Créteil - França (novembro/2015) |
Inquieta com a possibilidade de não escrever, quando tanto o desejava, ela começa a maquinar em suas engrenagens a ideia de uma construção que, de repente, reportasse a sua situação impeditiva. Uma tentativa de pôr a máquina encefálica para funcionar ou uma maneira de suprir a inevitabilidade de escrever? E nessa função metalinguística seguiu saciando o desejo da conquista impressa das palavras.
"Música!", pensou rapidamente. "Preciso de música!", bradou veementemente. Um jukebox veio ao seu encontro imaginativo e se mostrou um tanto quanto conflitivo. Afinal, como escolher uma entre tantas, recentes e antigas, para se inspirar a debulhar a fibra interna? Pedir-lhe para selecionar uma canção seria como requisitar-lhe uma eleição entre a alegria e a esperança. Assim, separadamente.
Foi então que percebeu que a plataforma que escolhera lhe conduzira a uma opção mais atrativa e mais atual, sobre a qual havia pensado recentemente. Ela versa sobre amor e expectativas (ok, dois pontos bem óbvios para uma escritora pensar a respeito). E sobre frustrações (mais uma obviedade narrativa). A voz marcante e meio rouca da cantora em junção com a melodia não apenas despertam o interesse do canto da Srtª Racioemocional mas igualmente o retorno de uma de suas pautas que havia escapado há pouco.
Então, eis que de repente ela se dá conta de que aquela ideia poderia lhe render mais parágrafos, mais caracteres e se estender por entre as nuvens mentais, trazendo de volta as outras ideias fugitivas. Entretanto, por que agora ela pensa em guardá-las para as próximas publicações?

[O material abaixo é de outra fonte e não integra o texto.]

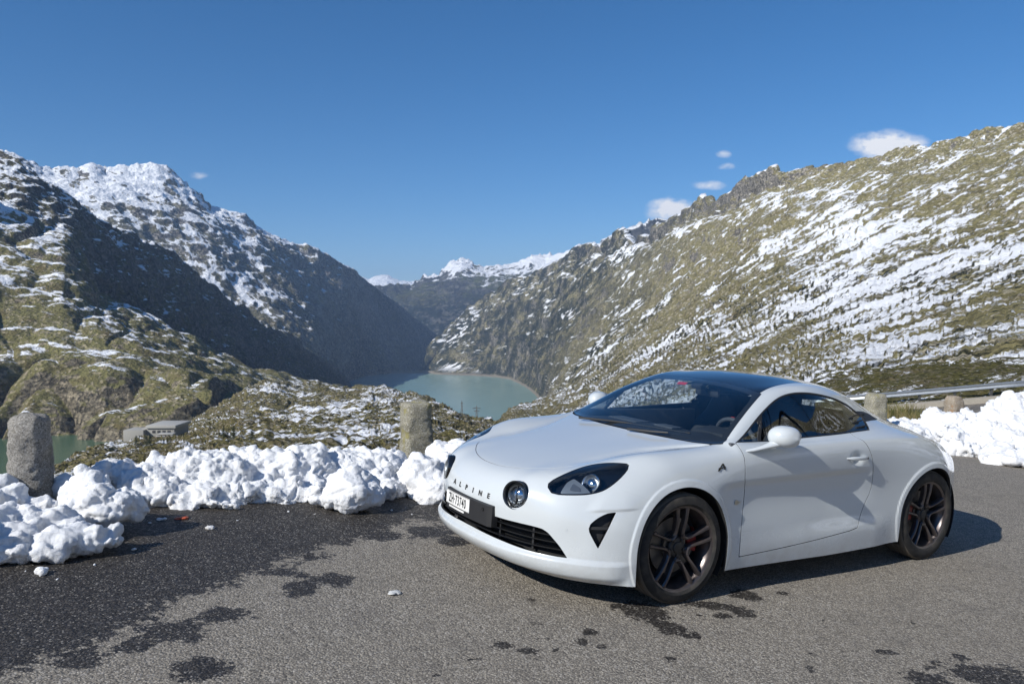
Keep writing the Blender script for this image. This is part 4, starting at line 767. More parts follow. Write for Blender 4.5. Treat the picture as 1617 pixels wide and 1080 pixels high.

No fim das contas, não era exatamente esse o desejo quando firmara a sua longa estrutura na cadeira, preparou bem a almofada para lhe apoiar, encheu a garrafa de água, afastou alguns cachos da testa e respirou uma vez profundamente antes de começar a usar alguns dos seus 10 dedos para dar vida ao que estava, até então, pipocando em sua massa encefálica?
Não. Precisava reconhecer que naquele momento era suficiente projetar apenas os primeiros esboços do retorno mais frequente aos laços da escrita crônica. E ela reconhecia tanto essa suficiência que, antes que o fluxo do rio de inspirações em que navegava fizesse mais uma curva, a Srtª Racioemocional lançou a âncora (instrumento habitualmente não apreciado por ela), mergulhou os pés naquele pedaço de mangue criativo e virou-se para observar o caminho em que naquele breve momento percorrera. Foi então que sua coluna a fez curvar para frente, os ombros caíram para baixo, a expiração empurrou seu centro de gravidade para o meio e as pálpebras se movimentaram em ritmo mais lento. Só que, dessa vez, um sorriso a distraiu de um provável bloqueio criativo. E, ali, ela se viu em um cenário de uma singeleza feliz.